Material provided:
>> start

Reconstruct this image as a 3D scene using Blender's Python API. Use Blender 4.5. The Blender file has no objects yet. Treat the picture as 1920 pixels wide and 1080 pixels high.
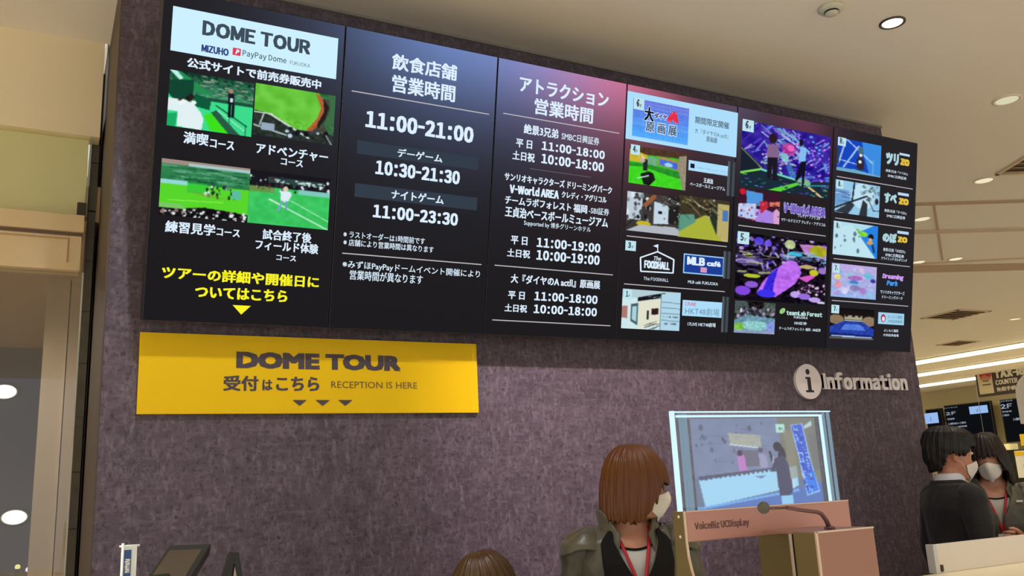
import bpy, bmesh, math, random
import numpy as np
from mathutils import Vector, Matrix

# ------------------------------------------------------------------ camera
F_PX = 1650.46
YAW, PITCH, ROLL = 0.49582, 0.22247, -0.04892
cy_, sy_ = math.cos(YAW), math.sin(YAW); cp_, sp_ = math.cos(PITCH), math.sin(PITCH)
cr_, sr_ = math.cos(ROLL), math.sin(ROLL)
FW = Vector((sy_*cp_, cy_*cp_, sp_)); RT0 = Vector((cy_, -sy_, 0)); UP0 = RT0.cross(FW)
RT = RT0*cr_ + UP0*sr_; UPV = -RT0*sr_ + UP0*cr_
CAM = Vector((0, 0, 1.5))
scene = bpy.context.scene
COL = scene.collection
cd = bpy.data.cameras.new('camera'); cd.sensor_width = 36; cd.lens = F_PX/1920*36; cd.clip_start = 0.05; cd.clip_end = 100
co = bpy.data.objects.new('camera', cd); COL.objects.link(co)
mw = Matrix((RT, UPV, -FW)).transposed().to_4x4(); mw.translation = CAM; co.matrix_world = mw
scene.camera = co

# ------------------------------------------------------------------ world, exposure, lights
scene.view_settings.view_transform = 'Standard'; scene.view_settings.look = 'None'
scene.view_settings.exposure = 0.0; scene.view_settings.gamma = 1.0
scene.view_settings.use_curve_mapping = False
wd = bpy.data.worlds.new('world'); scene.world = wd; wd.use_nodes = True
bgn = wd.node_tree.nodes['Background']
bgn.inputs[0].default_value = (0.97, 0.97, 1.0, 1); bgn.inputs[1].default_value = 0.92

def spot(name, loc, power, color, size=1.9, blend=0.8, radius=0.06, target=None):
    l = bpy.data.lights.new(name, 'SPOT'); l.energy = power; l.color = color; l.spot_size = size; l.spot_blend = blend
    l.shadow_soft_size = radius
    o = bpy.data.objects.new(name, l); COL.objects.link(o); o.location = loc
    if target is not None:
        o.rotation_euler = (Vector(target)-Vector(loc)).to_track_quat('-Z', 'Y').to_euler()
    return o
WARM = (1.0, 0.92, 0.82)

# ------------------------------------------------------------------ helpers
def lin(c):
    r = []
    for v in c[:3]:
        v = v/255.0
        r.append(v/12.92 if v <= 0.04045 else ((v+0.055)/1.055)**2.4)
    return (r[0], r[1], r[2], 1.0)
MATS = {}
def mat(name, rgb, rough=0.6, metal=0.0, spec=0.5, bump=None, emit=None, estr=1.0, sheen=0, coat=0, vary=None):
    if name in MATS: return MATS[name]
    m = bpy.data.materials.new(name); m.use_nodes = True; nt = m.node_tree; N = nt.nodes; L = nt.links
    p = N['Principled BSDF']; p.inputs['Base Color'].default_value = lin(rgb)
    p.inputs['Roughness'].default_value = rough; p.inputs['Metallic'].default_value = metal
    p.inputs['Specular IOR Level'].default_value = spec; p.inputs['Coat Weight'].default_value = coat
    p.inputs['Sheen Weight'].default_value = sheen
    if emit: p.inputs['Emission Color'].default_value = lin(emit); p.inputs['Emission Strength'].default_value = estr
    if vary or bump:
        tc = N.new('ShaderNodeTexCoord')
    if vary:   # (other colour, scale)
        nz = N.new('ShaderNodeTexNoise'); nz.inputs['Scale'].default_value = vary[1]; nz.inputs['Detail'].default_value = 6
        L.new(tc.outputs['Object'], nz.inputs['Vector'])
        mx = N.new('ShaderNodeMix'); mx.data_type = 'RGBA'; mx.inputs[6].default_value = lin(rgb); mx.inputs[7].default_value = lin(vary[0])
        rp = N.new('ShaderNodeMapRange'); rp.inputs[1].default_value = .38; rp.inputs[2].default_value = .62
        L.new(nz.outputs['Fac'], rp.inputs[0]); L.new(rp.outputs[0], mx.inputs[0]); L.new(mx.outputs[2], p.inputs['Base Color'])
    if bump:   # (scale, strength, stretch vector)
        mp = N.new('ShaderNodeMapping'); mp.inputs['Scale'].default_value = bump[2] if len(bump) > 2 else (1, 1, 1)
        nb = N.new('ShaderNodeTexNoise'); nb.inputs['Scale'].default_value = bump[0]; nb.inputs['Detail'].default_value = 4
        bp = N.new('ShaderNodeBump'); bp.inputs['Strength'].default_value = bump[1]; bp.inputs['Distance'].default_value = 0.01
        L.new(tc.outputs['Object'], mp.inputs[0]); L.new(mp.outputs[0], nb.inputs['Vector'])
        L.new(nb.outputs['Fac'], bp.inputs['Height']); L.new(bp.outputs[0], p.inputs['Normal'])
    MATS[name] = m; return m
def emat(name, rgb, s=1.0):
    if name in MATS: return MATS[name]
    m = bpy.data.materials.new(name); m.use_nodes = True; nt = m.node_tree; nt.nodes.clear()
    e = nt.nodes.new('ShaderNodeEmission'); e.inputs[0].default_value = lin(rgb); e.inputs[1].default_value = s
    o = nt.nodes.new('ShaderNodeOutputMaterial'); nt.links.new(e.outputs[0], o.inputs[0]); MATS[name] = m; return m
def attr_mat(name, s=1.0, alpha=None):
    if name in MATS: return MATS[name]
    m = bpy.data.materials.new(name); m.use_nodes = True; nt = m.node_tree; nt.nodes.clear()
    a = nt.nodes.new('ShaderNodeAttribute'); a.attribute_name = 'Col'
    e = nt.nodes.new('ShaderNodeEmission'); e.inputs[1].default_value = s; nt.links.new(a.outputs['Color'], e.inputs[0])
    o = nt.nodes.new('ShaderNodeOutputMaterial')
    if alpha is None: nt.links.new(e.outputs[0], o.inputs[0])
    else:
        t = nt.nodes.new('ShaderNodeBsdfTransparent'); x = nt.nodes.new('ShaderNodeMixShader'); x.inputs[0].default_value = alpha
        nt.links.new(t.outputs[0], x.inputs[1]); nt.links.new(e.outputs[0], x.inputs[2]); nt.links.new(x.outputs[0], o.inputs[0])
    MATS[name] = m; return m
def glass(name, tint, gl=0.08, rough=0.02):
    if name in MATS: return MATS[name]
    m = bpy.data.materials.new(name); m.use_nodes = True; nt = m.node_tree; nt.nodes.clear()
    t = nt.nodes.new('ShaderNodeBsdfTransparent'); t.inputs[0].default_value = lin(tint)
    g = nt.nodes.new('ShaderNodeBsdfGlossy'); g.inputs['Roughness'].default_value = rough
    x = nt.nodes.new('ShaderNodeMixShader'); x.inputs[0].default_value = gl
    o = nt.nodes.new('ShaderNodeOutputMaterial')
    nt.links.new(t.outputs[0], x.inputs[1]); nt.links.new(g.outputs[0], x.inputs[2]); nt.links.new(x.outputs[0], o.inputs[0])
    MATS[name] = m; return m

def ray(px, py): return FW + RT*((px-960)/F_PX) - UPV*((py-540)/F_PX)
def at_y(px, py, Y): d = ray(px, py); return CAM + d*(Y/d.y)
def at_x(px, py, X): d = ray(px, py); return CAM + d*(X/d.x)
def at_z(px, py, Z): d = ray(px, py); return CAM + d*((Z-CAM.z)/d.z)

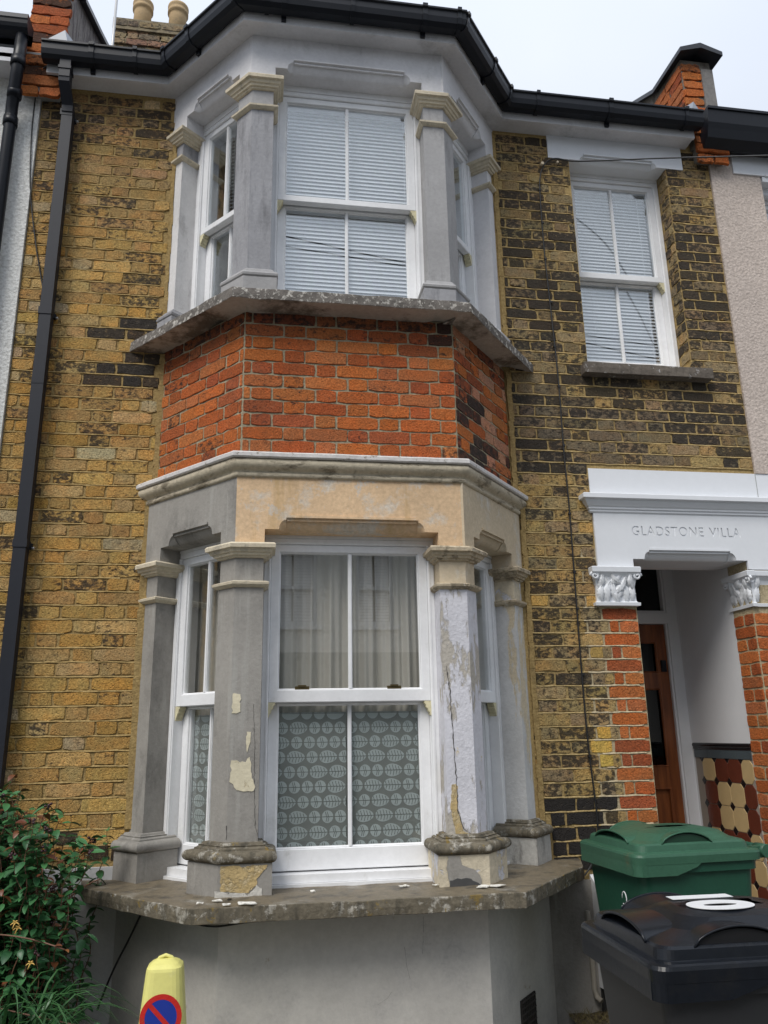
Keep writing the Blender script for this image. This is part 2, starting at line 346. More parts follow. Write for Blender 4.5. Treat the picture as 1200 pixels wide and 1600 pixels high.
# ------------------------------------------------------------------ ground
g = G()
def sheet(g, x0, x1, y0, y1, z, n=1):
    for i in range(n):
        for j in range(n):
            a = x0+(x1-x0)*i/n; b = x0+(x1-x0)*(i+1)/n; c = y0+(y1-y0)*j/n; d = y0+(y1-y0)*(j+1)/n
            g.poly([(a, c, z), (b, c, z), (b, d, z), (a, d, z)])
g = G(); sheet(g, -150, 150, -150, 150, -1.20); g.build('ground', ASPH, kind='structure')
FR0 = Fr((0, 0, 0), (1, 0, 0), (0, -1, 0))
g = G(); g.box(FR0, -12, 14, 1.32, 3.6, -1.19, -1.05); g.build('pavement', PAVE, kind='structure')
g = G(); g.box(FR0, -12, 14, 3.602, 3.75, -1.19, -1.045); g.build('kerb', plain('kerb_stone', (.3, .29, .27), .8, 20, .15), kind='structure')
g = G(); g.box(FR0, -1.5, 3.0, -.02, 1.318, -1.19, -.95); g.build('front_garden', PAVE, kind='structure')
g = G()
nx = 60
for i in range(nx):
    for j in range(6):
        q = []
        for a, b in ((i, j), (i+1, j), (i+1, j+1), (i, j+1)):
            x = -1.5+3.6*a/nx; y = .02-.34*b/6 
            y2 = y if not (-.7 < x < 1.6) else y-.60
            q.append((x, y2, -.81+.03*noise.noise(Vector((x*9, y*20, 1)))-(.13 if b == 6 else 0)))
        g.poly(q)
g.build('soil_border', SOIL, kind='structure', fix=False)

# ------------------------------------------------------------------ the house
HX0, HX1 = -1.445, 3.122
house = empty('terraced_house', (HX0, 0, -.95), 'yellow brick terraced house with a two storey painted bay window and arched porch', 'house')
HL = Vector((HX0, 0, -.95))
def hpart(g, name, mat, parent=None, **kw):
    """child of the house; coordinates stay in world space"""
    o = g.build(name, mat, None, **kw)
    par = parent or house
    o.parent = par; o.matrix_parent_inverse = Matrix.Translation(-wloc(par))
    return o
def wloc(o):
    """parts sit at the world origin, so only a top-level parent needs undoing"""
    return o.location.copy() if o.parent is None else Vector((0, 0, 0))
# --- helper: wall slab with rectangular holes in frame fr
def slab(g, fr, u0, u1, z0, z1, holes, d0, d1, colf=None):
    us = sorted(set([u0, u1]+[h[0] for h in holes]+[h[1] for h in holes])); zs = sorted(set([z0, z1]+[h[2] for h in holes]+[h[3] for h in holes]))
    us = [u for u in us if u0 <= u <= u1]; zs = [z for z in zs if z0 <= z <= z1]
    for a, b in zip(us, us[1:]):
        for c, d in zip(zs, zs[1:]):
            if any(h[0] <= a and b <= h[1] and h[2] <= c and d <= h[3] for h in holes): continue
            g.box(fr, a, b, d0, d1, c, d, colf((a+b)/2, (c+d)/2) if colf else None)
MC_L = (.36, .255, .11, 0); MC_R = (.40, .29, .13, 0); MC_P = (.46, .385, .25, 0); MC_B = (.36, .32, .225, 0)
DOOR = (2.225, 2.98); 
g = G()
holes = [(-.52, 1.41, -1.0, 4.60), (2.06, 2.787, 2.86, 4.487), (DOOR[0], DOOR[1], -1.19, 1.645)]
def mcol(u, z):
    if u < 0: return MC_L
    if z < 1.5 : return MC_P if u > 1.9 else MC_R
    return MC_R
# split for colour variation
hs = holes+[]
us = [HX0, -.52, 1.41, 1.9, 2.06, DOOR[0], 2.787, DOOR[1], HX1]; zs = [-1.19, -1.0, .6, 1.645, 2.86, 4.487, 4.60, 4.9]
for a, b in zip(us, us[1:]):
    for c, d in zip(zs, zs[1:]):
        if any(h[0] <= a and b <= h[1] and h[2] <= c and d <= h[3] for h in holes): continue
        g.box(FW, a, b, -.30, 0, c, d, mcol((a+b)/2, (c+d)/2))
wallo = hpart(g, 'front_wall', MORTAR)

# --- bricks
YELS = [(.47, .315, .11), (.44, .29, .105), (.50, .335, .12), (.38, .25, .10), (.46, .33, .15), (.43, .265, .08)]
TAN = [(.35, .27, .145), (.38, .285, .13), (.32, .25, .145), (.42, .305, .13)]
REDS = [(.43, .122, .036), (.47, .145, .040), (.40, .110, .036), (.43, .15, .058), (.34, .095, .040), (.48, .17, .055)]
def lp(a, b, t): return tuple(x+(y-x)*t for x, y in zip(a, b))
def brick_geo(g, fr, u0, u1, z0, z1, col, h=.006, rough=.0022, rot=0):
    """worn brick: jittered outline, chamfered rim, crowned face"""
    w = u1-u0; n = 5 if w > .15 else (3 if w > .07 else 2); m = 1
    pts = []
    for k in range(n): pts.append((u0+w*k/n, z0))
    pts.append((u1, z0)); pts.append((u1, (z0+z1)/2))
    for k in range(n): pts.append((u1-w*k/n, z1))
    pts.append((u0, z1)); pts.append((u0, (z0+z1)/2))
    cu, cz = (u0+u1)/2, (z0+z1)/2
    lo = []
    sk = R.uniform(-.0025, .0025)
    for (u, z) in pts:
        ju, jz = R.gauss(0, rough*.8), R.gauss(0, rough)
        if z == z0: jz -= abs(R.gauss(0, rough*.6))
        # rounded corners
        cnr = 1 if (abs(u-u0) < 1e-6 or abs(u-u1) < 1e-6) and (abs(z-z0) < 1e-6 or abs(z-z1) < 1e-6) else 0
        uu = u+ju-(u-cu)*cnr*.02; zz = z+jz-(z-cz)*cnr*.12+sk*(u-cu)/max(w, .1)
        lo.append((uu, zz))
    hh = h+R.gauss(0, .0012)
    hh = max(.0035, hh)
    back = [g.vert(fr.P(u, -.012, z)) for u, z in lo]
    mid = [g.vert(fr.P(u, hh*.72, z)) for u, z in lo]
    def ins(u, z, k=.0019):
        du = cu-u; dz = cz-z
        return u+max(-k, min(k, du)), z+max(-k, min(k, dz))
    top = [g.vert(fr.P(*(lambda q: (q[0], hh+R.gauss(0, .0011), q[1]))(ins(u, z)))) for u, z in lo]
    L = len(lo)
    for i in range(L):
        j = (i+1) % L
        g.face((back[i], back[j], mid[j], mid[i]), col); g.face((mid[i], mid[j], top[j], top[i]), col)
    # front: strip between bottom row and top row
    bot = top[0:n+1]; tp = top[n+2:2*n+3]; tp = tp[::-1]
    mr = top[n+1]; ml = top[-1]
    g.face([ml, bot[0], bot[1], tp[1], tp[0]] if n > 1 else [ml]+bot+[mr]+tp[::-1], col)
    if n > 1:
        for k in range(1, n-1): g.face([bot[k], bot[k+1], tp[k+1], tp[k]], col)
        g.face([bot[n-1], bot[n], mr, tp[n], tp[n-1]], col)
BR_LIST = []     # (screen area, frame, u0,u1,z0,z1,col,kind)
def brick(fr, u0, u1, z0, z1, col, soot, name='brick', h=.0055, rough=.0030, store=None):
    if u1-u0 < .022: return
    a = proj(fr.P(u0, 0, z0)); b = proj(fr.P(u1, 0, z0)); c = proj(fr.P(u0, 0, z1))
    area = abs((b[0]-a[0])*(c[1]-a[1])-(b[1]-a[1])*(c[0]-a[0]))
    if -60 < a[0] < 1260 and -60 < a[1] < 1660: pass
    else: area = 0
    (BR_LIST if store is None else store).append((area, fr, u0, u1, z0, z1, (*(lambda q: [max(.01, x*q*R.uniform(.96, 1.04)) for x in col])(R.uniform(.85, 1.15)), max(0, min(1, soot))), name, h, rough))
def courses(fr, ua, ub, z0, ch, k0, k1, bond, colf, skip=None, jt=.0066, **kw):
    """bond(k) -> list of joint positions"""
    for k in range(k0, k1):
        za = z0+k*ch+jt; zb = z0+(k+1)*ch-jt*.8
        js = [j for j in bond(k) if ua+.02 < j < ub-.02]; js = [ua-.0055]+js+[ub+.0055]
        for a, b in zip(js, js[1:]):
            u0, u1 = a+jt*.85+R.gauss(0, .0012), b-jt*.85+R.gauss(0, .0012)
            segs = [(u0, u1)]
            if skip:
                for (s0, s1, t0, t1) in skip:
                    if zb > t0+.01 and za < t1-.01:
                        ns = []
                        for (p, q) in segs:
                            if q <= s0 or p >= s1: ns.append((p, q)); continue
                            if p < s0-.03: ns.append((p, s0))
                            if q > s1+.03: ns.append((s1, q))
                        segs = ns
            for (p, q) in segs:
                c, s, nm = colf((p+q)/2, (za+zb)/2, k, q-p)
                brick(fr, p, q, za, zb, c, s, nm, **kw)
def flemish(ph_even, ph_odd, lo, hi):
    def f(k):
        ph = ph_even if k % 2 == 0 else ph_odd
        out = []; x = ph-.3375*40
        while x < hi+.4:
            out += [x+R.gauss(0, .0015), x+.1125+R.gauss(0, .0015)]; x += .3375
        return [o for o in out if lo-.5 < o < hi+.5]
    return f
def n2(u, z, s=1.): return noise.noise(Vector((u*s, z*s, 3.3)))
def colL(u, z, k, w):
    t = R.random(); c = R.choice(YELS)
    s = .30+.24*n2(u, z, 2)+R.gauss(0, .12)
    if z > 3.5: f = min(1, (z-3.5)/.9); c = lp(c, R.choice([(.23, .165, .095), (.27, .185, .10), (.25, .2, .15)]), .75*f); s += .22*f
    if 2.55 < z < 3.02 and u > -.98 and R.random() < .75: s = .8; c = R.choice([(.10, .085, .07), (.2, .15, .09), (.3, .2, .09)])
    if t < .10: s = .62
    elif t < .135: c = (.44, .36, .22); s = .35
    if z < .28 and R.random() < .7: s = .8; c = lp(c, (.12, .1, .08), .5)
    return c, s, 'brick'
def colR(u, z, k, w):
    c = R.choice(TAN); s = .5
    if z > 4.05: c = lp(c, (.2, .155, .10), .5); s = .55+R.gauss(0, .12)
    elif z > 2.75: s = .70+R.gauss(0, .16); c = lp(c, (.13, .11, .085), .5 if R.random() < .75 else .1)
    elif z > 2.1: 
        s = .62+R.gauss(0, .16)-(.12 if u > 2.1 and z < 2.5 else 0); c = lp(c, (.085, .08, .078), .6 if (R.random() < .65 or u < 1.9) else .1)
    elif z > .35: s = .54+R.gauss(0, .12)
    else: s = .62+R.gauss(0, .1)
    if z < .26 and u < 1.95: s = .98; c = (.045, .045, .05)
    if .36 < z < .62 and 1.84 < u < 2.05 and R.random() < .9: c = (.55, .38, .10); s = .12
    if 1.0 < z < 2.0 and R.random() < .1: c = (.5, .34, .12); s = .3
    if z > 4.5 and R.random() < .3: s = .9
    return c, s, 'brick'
def colRed(u, z, k, w):
    return R.choice(REDS), R.choice([.05, .1, .2, .12, .3]), 'red_brick'
CH = .0752
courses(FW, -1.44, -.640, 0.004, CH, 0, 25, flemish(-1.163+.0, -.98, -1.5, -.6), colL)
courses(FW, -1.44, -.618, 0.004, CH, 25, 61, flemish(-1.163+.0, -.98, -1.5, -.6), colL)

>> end

Task requirements: Go through the listing above and list every line that has the word "high".

Worked solution:
Reconstruct this image as a 3D scene using Blender's Python API. Use Blender 4.5. The Blender file has no objects yet. Treat the picture as 1920 pixels wide and 1080 pixels high.
Keep writing the Blender script for this image. This is part 2, starting at line 346. More parts follow. Write for Blender 4.5. Treat the picture as 1200 pixels wide and 1600 pixels high.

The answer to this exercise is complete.